Bolaño na minha coluna no jornal Arauto



Um Bolaño que faltava

A Companhia das Letras poderia ter lançado há mais tempo a tradução de “A literatura nazista na América”, de Roberto Bolaño, mas os acontecimentos atuais no país acabaram proporcionando o momento oportuno, já que por aqui se discute se nazismo é de direita ou de esquerda (como se fizesse diferença) e muitos acusam o primeiro mandatário do nosso país de ser um reencarnação de Hitler. A obra, publicada originalmente em 1996, revelou ao mundo literário hispano-americano aquele que viria a ser um fenômeno mundial depois de sua morte, em 2003.

Apesar de ser vendido como romance, o livro é inclassificável. Bolaño afirmou em uma resenha sobre “Bartleby e companhia”, de Enrique Vila-Matas ─ publicada na coletânea de artigos e entrevistas Entre parêntesis ─, o que poderia ser atribuído a seu próprio livro: é “um romance híbrido, que reúne o melhor do conto e do jornalismo e a crônica e o diário de vida”. “A literatura nazista na América” é um conjunto de verbetes de uma enciclopédia fictícia, trazendo biografias inventadas de escritores de diferentes países, simpáticos, de certa forma, ao nacional-socialismo ou ao fascismo, num arco que vai de 1880, data de nascimento do argentino Mateo Aguirre Bengoechea, até 2029, data de falecimento do chileno Willy Schürholz, muitos anos depois da publicação da obra, portanto, o que a faz flertar com a literatura de antecipação, como acontece com o romance póstumo de Bolaño, “2666”.

Os verbetes, escritos na 3ª pessoa, trazem desde ano de nascimento e morte dos autores, acrescidos de comentários muitas vezes críticos sobre suas respectivas obras, além de relatos biográficos que, muitas vezes, conformam narrativas que prendem o leitor. Por isso não descartaria denominar os textos de “contos a la Borges”, pois a sombra do mestre argentino está presente, lembrando que, por seus posicionamentos políticos, ele poderia estar contemplado no livro, se é que um dos escritores retratados não seja inspirado nele.
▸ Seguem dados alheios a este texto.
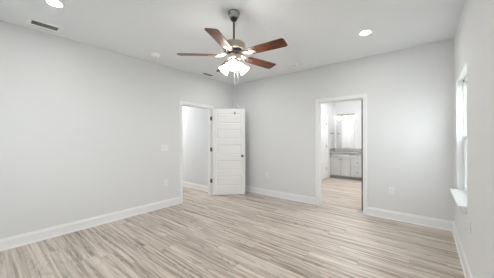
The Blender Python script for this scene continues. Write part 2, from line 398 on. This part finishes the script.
# ------------------------------------------------------------------ windows
def window(name, loc, rz, w_, h_, label, inset=0.064, sill_out=0.066, units=1, clip=False):
    """local: x across the opening from 0..w_, y 0 at the wall face growing outward, z from the sill up"""
    t = empty(name, loc, rz, label, kind='structure')
    y0, y1 = inset, T-0.004
    L = [(0, 0.022, y0, y1, 0, h_), (w_-0.022, w_, y0, y1, 0, h_), (0.022, w_-0.022, y0, y1, h_-0.022, h_), (0.022, w_-0.022, y0, y1, 0, 0.022)]
    link('window_frame', boxes(L), VINYL, t, bevel=0.002)
    uw = (w_-0.044)/units; mid = 0.022 + (h_-0.044)*0.48
    for u in range(units):
        a, b = 0.022+u*uw, 0.022+(u+1)*uw; s = 0.035
        for nm, z0, z1, ya, yb in (('upper_sash', mid-0.018, h_-0.022, y0+0.030, y0+0.050), ('lower_sash', 0.022, mid+0.018, y0+0.006, y0+0.026)):
            sh = link(nm, boxes([(a, a+s, ya, yb, z0, z1), (b-s, b, ya, yb, z0, z1), (a+s, b-s, ya, yb, z0, z0+s), (a+s, b-s, ya, yb, z1-s, z1)]), VINYL, t, bevel=0.0015)
            link('pane', boxes([(a+s, b-s, (ya+yb)/2-0.002, (ya+yb)/2+0.002, z0+s, z1-s)]), GLASS, sh)
        lk = link('sash_lock', boxes([((a+b)/2-0.025, (a+b)/2+0.025, y0+0.008, y0+0.028, mid+0.018, mid+0.028)]), VINYL, t, bevel=0.002)
    sc = link('insect_screen', boxes([(0.024, w_-0.024, T-0.010, T-0.009, 0.024, mid)]), SCREEN, t)
    bm = BM(); box(bm, 0, w_, 0, inset, -0.016, 0.004); box(bm, -0.0, w_+0.0, -sill_out, 0, -0.016, 0.004)
    link('window_sill', bm, TRIM, t, bevel=0.003)
    link('apron', boxes([(0.01, w_-0.01, -0.012, 0, -0.075, -0.016)]), TRIM, t, bevel=0.002)
    if clip: link('sash_clip', boxes([(0.060, 0.075, y0-0.010, y0+0.004, h_-0.030, h_-0.010)]), BRONZE, t)
    return t
window('window_1', (W, WY1, WZ0), R(-90), WY1-WY0, WZ1-WZ0, 'narrow white single-hung window in the right wall with a deep white sill', clip=True)
portal((W+T+0.01, (WY0+WY1)/2, (WZ0+WZ1)/2), (0, R(90), 0), WZ1-WZ0, WY1-WY0)
window('added_window_side', (W, RW[1], WZ0), R(-90), RW[1]-RW[0], WZ1-WZ0, 'unseen wide white window added for daylight in the right wall beside the camera', units=2)
portal((W+T+0.01, sum(RW)/2, (WZ0+WZ1)/2), (0, R(90), 0), WZ1-WZ0, RW[1]-RW[0])
window('added_window_rear', (SW[1], REAR, WZ0), R(180), SW[1]-SW[0], WZ1-WZ0, 'unseen wide white window added for daylight in the wall behind the camera', units=2)
portal((sum(SW)/2, REAR-T-0.01, (WZ0+WZ1)/2), (R(90), 0, 0), SW[1]-SW[0], WZ1-WZ0)

# ------------------------------------------------------------------ ceiling fan
F = empty('ceiling_fan', (2.25, -2.45, H), 0, 'five-blade walnut and nickel ceiling fan with three lit glass shades', 'ceiling fan')
link('canopy', lathe(BM(), [(0.066, 0), (0.068, -0.006), (0.067, -0.016), (0.062, -0.022), (0.058, -0.045), (0.048, -0.066), (0.040, -0.072)], 40), POLISH, F, smooth=True)
link('canopy_collar', lathe(BM(), [(0.040, -0.072), (0.036, -0.080), (0.030, -0.094), (0.018, -0.100)], 32), BLACK, F, smooth=True)
link('downrod', lathe(BM(), [(0.0115, -0.09), (0.0115, -0.335)], 20), BRONZE, F, smooth=True)
link('motor_housing', lathe(BM(), [(0.030, -0.315), (0.034, -0.318), (0.036, -0.335), (0.060, -0.340), (0.100, -0.346), (0.120, -0.354), (0.126, -0.366), (0.126, -0.372), (0.130, -0.376), (0.130, -0.410), (0.126, -0.414), (0.122, -0.428), (0.100, -0.438), (0.090, -0.440)], 48), NICKEL, F, smooth=True)
link('flywheel', lathe(BM(), [(0.075, -0.440), (0.075, -0.452), (0.105, -0.454), (0.105, -0.466), (0.060, -0.468)], 40), BLACK, F, smooth=True)
link('switch_housing', lathe(BM(), [(0.050, -0.466), (0.072, -0.474), (0.078, -0.482), (0.078, -0.520), (0.070, -0.532), (0.060, -0.536), (0.060, -0.548), (0.066, -0.552), (0.066, -0.562), (0.050, -0.575), (0.020, -0.585), (0.010, -0.596)], 40), NICKEL, F, smooth=True)
# one blade and bracket, copied round
pitch = Matrix.Rotation(R(-12), 4, 'X')
def blade_outline():
    pts = []
    def w_at(x): return 0.058 + 0.012*(x-0.19)/0.46
    x0, x1, rc = 0.185, 0.622, 0.028
    up_ = [(x0, w_at(x0)-0.022), (x0+0.006, w_at(x0)-0.008), (x0+0.022, w_at(x0))]
    for k in range(6):
        a = R(90 - 90*k/5); up_.append((x1-rc+rc*math.cos(a), w_at(x1)-rc+rc*math.sin(a)))
    return up_ + [(x, -y) for x, y in reversed(up_)]
bl = link('blade', prism(BM(), blade_outline(), 0.0, 0.006, Matrix.Translation((0, 0, -0.485)) @ pitch), WALNUT, F, bevel=0.0015)
bm = BM()
mt = Matrix.Translation((0, 0, -0.4905)) @ pitch
plate = []
for k in range(40):
    a = 2*PI*k/40; rr = 1 + 0.16*math.cos(3*a)
    plate.append((0.236+0.044*rr*math.cos(a), 0.028*rr*math.sin(a)))
prism(bm, plate, 0.0, 0.005, mt)
for sy in (-1, 1):
    tube(bm, [(0.085, sy*0.012, -0.462), (0.115, sy*0.026, -0.472), (0.150, sy*0.030, -0.484), (0.185, sy*0.022, -0.491-sy*0.004), (0.215, sy*0.010, -0.492)], [0.007, 0.007, 0.006, 0.006, 0.005], 8)
tube(bm, [(0.08, 0, -0.461), (0.14, 0, -0.478), (0.20, 0, -0.490)], 0.008, 8)
for sx, sy in ((0.218, 0.014), (0.218, -0.014), (0.258, 0)):
    lathe(bm, [(0.0055, 0.0), (0.005, -0.004), (0.002, -0.006)], 10, mt @ Matrix.Translation((sx, sy, 0)))
br = link('blade_bracket', bm, NICKEL, F, smooth=True)
for k in range(5):
    az = R(6 + 72*k)
    for o in (bl, br):
        c = o if k == 0 else o.copy()
        if k: COL.objects.link(c); c.parent = F
        c.rotation_euler = (0, 0, az)
# light kit
shade_prof = [(0.024, 0.0), (0.030, -0.008), (0.034, -0.028), (0.040, -0.052), (0.047, -0.078), (0.055, -0.098), (0.060, -0.107), (0.057, -0.106), (0.052, -0.096), (0.045, -0.076), (0.036, -0.052), (0.030, -0.028), (0.026, -0.010)]
arm0 = shade0 = bulb0 = None
for k, az in enumerate((-51, 66, 195)):
    tilt = Matrix.Translation((0.062, 0, -0.572)) @ Matrix.Rotation(R(-48), 4, 'Y')
    if k == 0:
        bm = BM(); tube(bm, [(0.035, 0, -0.552), (0.055, 0, -0.556), (0.064, 0, -0.570)], 0.010, 10)
        lathe(bm, [(0.012, 0.012), (0.027, 0.006), (0.028, -0.016)], 24, tilt, cap1=True)
        arm0 = link('lamp_arm', bm, NICKEL, F, smooth=True)
        shade0 = link('lamp_shade', lathe(BM(), shade_prof, 40, tilt, cap0=False, cap1=False), SHADE, F, smooth=True)
        bulb0 = link('bulb', lathe(BM(), [(0.011, -0.018), (0.012, -0.034), (0.020, -0.050), (0.024, -0.066), (0.020, -0.080), (0.008, -0.088)], 20, tilt), BULB, shade0, smooth=True)
        objs = (arm0, shade0, bulb0)
    else:
        a_, s_, b_ = arm0.copy(), shade0.copy(), bulb0.copy()
        for o in (a_, s_, b_): COL.objects.link(o)
        a_.parent = F; s_.parent = F; b_.parent = s_; objs = (a_, s_, b_)
    objs[0].rotation_euler = (0, 0, R(az)); objs[1].rotation_euler = (0, 0, R(az))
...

Um dos capítulos destoa dos demais por ser uma narrativa em 1ª pessoa. Traz a história do chileno Carlos Ramírez Hoffman, que escrevia seus poemas nos céus de Santiago utilizando a fumaça de um avião. Esse poeta seria retomado no romance posterior de Bolaño, “Estrella distante”, porém com outro nome. Bolaño usou muito esse recurso de reaproveitar personagens em boa parte de sua obra.

No que se refere a escritores brasileiros, os verbetes mencionam dois escritores. Luiz Fontaine de Souza, nascido no Rio de Janeiro em 1900 e morto em 1977, tem um obra extensa e volumosa, principalmente na área de filosofia, como a Refutação de Voltaire. Já o capítulo sobre o fictício Amado Couto foi, segundo se especula nos bastidores, motivo para a saída de Rubem Fonseca da Companhia das Letras em 2009, depois que a editora começou a traduzir os livros de Roberto Bolaño. Fonseca é citado nominalmente como uma fonte de inspiração para Amado Couto e isso não teria sido do agradado do autor de A grande arte.

Esse talvez tenha sido o real motivo do adiamento da tradução de A literatura nazista na América. Valeu, porém, a espera.